● THE REQUEST: Repeat exactly the lines from the start of the material below up to and including the "Z), 'stonesheet', tr_)" line.

BEGIN MATERIAL

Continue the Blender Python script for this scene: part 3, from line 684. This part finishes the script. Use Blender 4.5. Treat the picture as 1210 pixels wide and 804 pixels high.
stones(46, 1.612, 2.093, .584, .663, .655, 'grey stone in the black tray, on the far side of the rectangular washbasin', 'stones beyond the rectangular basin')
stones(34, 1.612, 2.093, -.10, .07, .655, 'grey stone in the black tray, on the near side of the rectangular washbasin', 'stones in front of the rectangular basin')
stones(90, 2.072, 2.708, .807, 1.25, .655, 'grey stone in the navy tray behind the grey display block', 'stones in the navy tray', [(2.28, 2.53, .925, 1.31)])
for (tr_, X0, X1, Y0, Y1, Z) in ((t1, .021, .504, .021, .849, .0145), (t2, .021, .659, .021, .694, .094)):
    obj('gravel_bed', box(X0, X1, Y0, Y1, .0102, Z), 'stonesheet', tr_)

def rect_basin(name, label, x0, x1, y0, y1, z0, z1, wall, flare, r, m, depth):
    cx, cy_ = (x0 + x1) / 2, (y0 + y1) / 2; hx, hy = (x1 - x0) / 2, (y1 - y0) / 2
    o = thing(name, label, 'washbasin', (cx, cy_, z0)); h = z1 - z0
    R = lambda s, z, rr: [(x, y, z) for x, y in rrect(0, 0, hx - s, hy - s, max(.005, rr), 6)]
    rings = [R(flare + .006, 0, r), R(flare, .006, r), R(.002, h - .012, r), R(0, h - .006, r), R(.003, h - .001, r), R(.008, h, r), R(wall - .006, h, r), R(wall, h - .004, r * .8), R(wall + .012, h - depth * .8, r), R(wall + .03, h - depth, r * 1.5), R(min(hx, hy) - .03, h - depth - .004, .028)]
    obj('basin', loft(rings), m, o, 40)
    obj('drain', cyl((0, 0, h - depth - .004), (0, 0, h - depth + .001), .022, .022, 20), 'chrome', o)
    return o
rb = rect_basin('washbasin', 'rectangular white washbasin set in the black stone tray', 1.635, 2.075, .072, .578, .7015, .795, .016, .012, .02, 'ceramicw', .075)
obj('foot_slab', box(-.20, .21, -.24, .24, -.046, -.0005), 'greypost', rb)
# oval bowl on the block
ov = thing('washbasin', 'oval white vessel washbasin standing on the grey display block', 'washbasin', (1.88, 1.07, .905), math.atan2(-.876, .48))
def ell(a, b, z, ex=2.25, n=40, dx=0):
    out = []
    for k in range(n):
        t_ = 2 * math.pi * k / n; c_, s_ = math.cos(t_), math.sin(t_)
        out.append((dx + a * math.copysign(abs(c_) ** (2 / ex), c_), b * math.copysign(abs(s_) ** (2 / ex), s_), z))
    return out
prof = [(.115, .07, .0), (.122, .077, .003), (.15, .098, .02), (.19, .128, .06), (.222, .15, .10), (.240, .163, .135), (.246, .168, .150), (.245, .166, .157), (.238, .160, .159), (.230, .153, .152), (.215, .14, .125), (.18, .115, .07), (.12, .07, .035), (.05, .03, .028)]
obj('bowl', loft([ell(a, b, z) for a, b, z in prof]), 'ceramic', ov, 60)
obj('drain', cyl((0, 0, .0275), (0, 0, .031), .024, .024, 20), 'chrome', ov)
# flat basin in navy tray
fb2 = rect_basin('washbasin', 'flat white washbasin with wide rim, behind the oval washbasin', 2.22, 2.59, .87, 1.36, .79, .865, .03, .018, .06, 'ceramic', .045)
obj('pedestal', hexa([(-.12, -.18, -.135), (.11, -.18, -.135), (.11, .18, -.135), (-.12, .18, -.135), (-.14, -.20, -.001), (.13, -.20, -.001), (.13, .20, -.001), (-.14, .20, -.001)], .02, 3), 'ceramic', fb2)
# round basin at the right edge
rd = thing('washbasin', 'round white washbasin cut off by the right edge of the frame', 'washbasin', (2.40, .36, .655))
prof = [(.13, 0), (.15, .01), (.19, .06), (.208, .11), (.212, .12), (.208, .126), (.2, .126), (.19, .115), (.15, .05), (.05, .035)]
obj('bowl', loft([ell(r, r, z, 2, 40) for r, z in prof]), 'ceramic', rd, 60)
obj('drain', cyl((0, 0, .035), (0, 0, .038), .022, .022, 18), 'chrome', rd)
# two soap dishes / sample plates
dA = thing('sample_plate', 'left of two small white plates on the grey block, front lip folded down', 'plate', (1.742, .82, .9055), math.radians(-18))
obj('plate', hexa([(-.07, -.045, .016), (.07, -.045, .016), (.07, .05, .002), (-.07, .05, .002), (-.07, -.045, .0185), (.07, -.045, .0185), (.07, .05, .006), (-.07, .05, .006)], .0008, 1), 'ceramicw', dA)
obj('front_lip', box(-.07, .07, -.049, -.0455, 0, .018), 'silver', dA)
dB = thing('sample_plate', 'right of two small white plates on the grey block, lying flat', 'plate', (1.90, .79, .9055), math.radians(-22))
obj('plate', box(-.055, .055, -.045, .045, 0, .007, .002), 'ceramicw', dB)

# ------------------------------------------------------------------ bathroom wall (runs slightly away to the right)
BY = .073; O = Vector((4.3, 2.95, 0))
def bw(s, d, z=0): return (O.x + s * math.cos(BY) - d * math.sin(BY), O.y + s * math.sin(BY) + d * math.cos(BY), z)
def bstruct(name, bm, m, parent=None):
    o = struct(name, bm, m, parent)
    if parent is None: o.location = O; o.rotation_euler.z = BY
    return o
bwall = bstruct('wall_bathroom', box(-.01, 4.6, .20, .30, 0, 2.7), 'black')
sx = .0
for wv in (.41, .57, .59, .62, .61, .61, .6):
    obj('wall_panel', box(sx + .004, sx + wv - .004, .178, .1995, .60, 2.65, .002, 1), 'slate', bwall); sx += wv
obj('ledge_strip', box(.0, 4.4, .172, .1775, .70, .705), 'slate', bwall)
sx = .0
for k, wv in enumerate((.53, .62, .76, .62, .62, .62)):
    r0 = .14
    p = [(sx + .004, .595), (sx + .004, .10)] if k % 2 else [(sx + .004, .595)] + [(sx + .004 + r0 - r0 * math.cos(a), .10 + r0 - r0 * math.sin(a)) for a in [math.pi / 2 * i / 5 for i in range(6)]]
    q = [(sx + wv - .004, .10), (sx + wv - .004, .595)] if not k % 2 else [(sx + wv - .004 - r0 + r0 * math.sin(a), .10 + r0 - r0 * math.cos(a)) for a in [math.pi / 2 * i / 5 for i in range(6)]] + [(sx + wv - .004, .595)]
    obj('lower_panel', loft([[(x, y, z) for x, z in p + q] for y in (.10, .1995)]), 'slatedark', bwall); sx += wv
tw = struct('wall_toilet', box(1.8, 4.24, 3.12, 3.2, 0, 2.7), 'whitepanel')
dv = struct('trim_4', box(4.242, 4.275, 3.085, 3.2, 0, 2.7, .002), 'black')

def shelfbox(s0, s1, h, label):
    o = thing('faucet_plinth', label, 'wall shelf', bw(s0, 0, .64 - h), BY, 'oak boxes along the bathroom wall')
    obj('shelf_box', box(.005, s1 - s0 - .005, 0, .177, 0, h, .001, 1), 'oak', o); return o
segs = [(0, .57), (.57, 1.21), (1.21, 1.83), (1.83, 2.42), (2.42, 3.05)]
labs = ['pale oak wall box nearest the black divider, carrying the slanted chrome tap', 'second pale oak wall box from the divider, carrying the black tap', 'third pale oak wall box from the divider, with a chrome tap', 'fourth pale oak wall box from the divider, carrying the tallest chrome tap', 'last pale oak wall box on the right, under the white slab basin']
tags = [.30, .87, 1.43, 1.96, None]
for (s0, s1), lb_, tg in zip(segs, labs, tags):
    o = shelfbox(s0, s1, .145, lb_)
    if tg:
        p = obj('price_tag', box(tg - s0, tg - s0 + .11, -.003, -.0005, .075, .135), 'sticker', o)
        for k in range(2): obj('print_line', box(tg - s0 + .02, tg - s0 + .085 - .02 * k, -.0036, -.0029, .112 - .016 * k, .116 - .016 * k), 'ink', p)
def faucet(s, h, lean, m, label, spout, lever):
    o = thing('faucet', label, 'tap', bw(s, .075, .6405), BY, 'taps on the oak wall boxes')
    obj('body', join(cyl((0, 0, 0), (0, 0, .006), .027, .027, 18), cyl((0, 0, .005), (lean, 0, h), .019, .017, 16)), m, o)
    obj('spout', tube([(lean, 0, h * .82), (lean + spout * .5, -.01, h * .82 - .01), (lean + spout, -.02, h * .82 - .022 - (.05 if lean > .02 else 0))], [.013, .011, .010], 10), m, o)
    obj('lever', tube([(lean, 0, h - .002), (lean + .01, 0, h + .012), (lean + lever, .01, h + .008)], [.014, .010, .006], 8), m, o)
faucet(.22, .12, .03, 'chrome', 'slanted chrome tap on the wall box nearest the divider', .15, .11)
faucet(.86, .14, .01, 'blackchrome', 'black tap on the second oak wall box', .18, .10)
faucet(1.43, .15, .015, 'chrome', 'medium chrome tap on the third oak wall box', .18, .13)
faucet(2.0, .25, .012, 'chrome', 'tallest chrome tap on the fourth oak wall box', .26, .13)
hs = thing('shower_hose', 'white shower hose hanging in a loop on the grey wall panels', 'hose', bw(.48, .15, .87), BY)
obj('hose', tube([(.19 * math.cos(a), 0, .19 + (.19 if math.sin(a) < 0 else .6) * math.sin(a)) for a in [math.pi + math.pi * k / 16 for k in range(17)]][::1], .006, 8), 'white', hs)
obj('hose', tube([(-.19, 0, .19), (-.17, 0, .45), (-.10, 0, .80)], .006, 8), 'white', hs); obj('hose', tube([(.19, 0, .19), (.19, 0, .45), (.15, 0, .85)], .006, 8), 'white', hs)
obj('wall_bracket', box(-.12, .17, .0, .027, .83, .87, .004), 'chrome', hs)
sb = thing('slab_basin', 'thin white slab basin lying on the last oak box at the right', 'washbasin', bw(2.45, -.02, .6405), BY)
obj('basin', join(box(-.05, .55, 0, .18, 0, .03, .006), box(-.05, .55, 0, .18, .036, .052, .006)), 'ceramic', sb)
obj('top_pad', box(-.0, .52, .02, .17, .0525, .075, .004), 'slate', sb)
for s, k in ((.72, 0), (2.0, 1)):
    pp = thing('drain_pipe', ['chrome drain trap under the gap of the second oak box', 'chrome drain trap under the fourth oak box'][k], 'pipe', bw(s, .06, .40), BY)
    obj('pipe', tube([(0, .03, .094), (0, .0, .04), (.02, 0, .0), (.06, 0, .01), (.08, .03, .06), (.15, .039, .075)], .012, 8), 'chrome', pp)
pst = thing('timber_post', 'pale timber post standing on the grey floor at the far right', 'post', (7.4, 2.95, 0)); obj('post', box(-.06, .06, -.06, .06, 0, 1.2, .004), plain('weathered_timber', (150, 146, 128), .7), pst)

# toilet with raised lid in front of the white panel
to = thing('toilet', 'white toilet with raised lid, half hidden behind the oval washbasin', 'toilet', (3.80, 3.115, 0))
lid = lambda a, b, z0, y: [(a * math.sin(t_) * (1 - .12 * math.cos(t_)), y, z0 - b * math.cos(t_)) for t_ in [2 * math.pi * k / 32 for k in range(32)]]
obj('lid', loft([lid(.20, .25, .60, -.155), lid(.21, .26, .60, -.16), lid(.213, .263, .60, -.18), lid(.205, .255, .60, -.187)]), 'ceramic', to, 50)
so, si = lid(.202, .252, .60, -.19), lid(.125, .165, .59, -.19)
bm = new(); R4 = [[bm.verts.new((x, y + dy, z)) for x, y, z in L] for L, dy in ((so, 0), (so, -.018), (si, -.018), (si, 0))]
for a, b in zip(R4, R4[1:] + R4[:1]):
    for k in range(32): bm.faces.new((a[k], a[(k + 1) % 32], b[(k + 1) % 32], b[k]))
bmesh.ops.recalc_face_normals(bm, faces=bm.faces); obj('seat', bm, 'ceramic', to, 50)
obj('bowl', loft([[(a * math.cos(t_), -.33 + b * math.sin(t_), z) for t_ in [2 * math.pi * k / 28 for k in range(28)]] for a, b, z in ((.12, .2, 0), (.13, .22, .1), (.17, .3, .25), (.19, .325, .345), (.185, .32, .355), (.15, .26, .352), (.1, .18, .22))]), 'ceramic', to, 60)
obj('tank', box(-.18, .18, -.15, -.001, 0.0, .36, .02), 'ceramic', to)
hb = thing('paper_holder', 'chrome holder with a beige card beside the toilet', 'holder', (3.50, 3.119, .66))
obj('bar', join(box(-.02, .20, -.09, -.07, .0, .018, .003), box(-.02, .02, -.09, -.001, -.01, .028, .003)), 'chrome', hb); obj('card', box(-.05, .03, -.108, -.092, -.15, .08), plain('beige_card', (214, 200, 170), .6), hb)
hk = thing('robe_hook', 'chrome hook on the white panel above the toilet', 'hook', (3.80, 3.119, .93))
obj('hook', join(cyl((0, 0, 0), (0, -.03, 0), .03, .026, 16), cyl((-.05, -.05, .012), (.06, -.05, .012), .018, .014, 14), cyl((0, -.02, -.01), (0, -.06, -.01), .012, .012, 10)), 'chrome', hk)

END MATERIAL

● TASK ANSWER:
Continue the Blender Python script for this scene: part 3, from line 684. This part finishes the script. Use Blender 4.5. Treat the picture as 1210 pixels wide and 804 pixels high.
stones(46, 1.612, 2.093, .584, .663, .655, 'grey stone in the black tray, on the far side of the rectangular washbasin', 'stones beyond the rectangular basin')
stones(34, 1.612, 2.093, -.10, .07, .655, 'grey stone in the black tray, on the near side of the rectangular washbasin', 'stones in front of the rectangular basin')
stones(90, 2.072, 2.708, .807, 1.25, .655, 'grey stone in the navy tray behind the grey display block', 'stones in the navy tray', [(2.28, 2.53, .925, 1.31)])
for (tr_, X0, X1, Y0, Y1, Z) in ((t1, .021, .504, .021, .849, .0145), (t2, .021, .659, .021, .694, .094)):
    obj('gravel_bed', box(X0, X1, Y0, Y1, .0102, Z), 'stonesheet', tr_)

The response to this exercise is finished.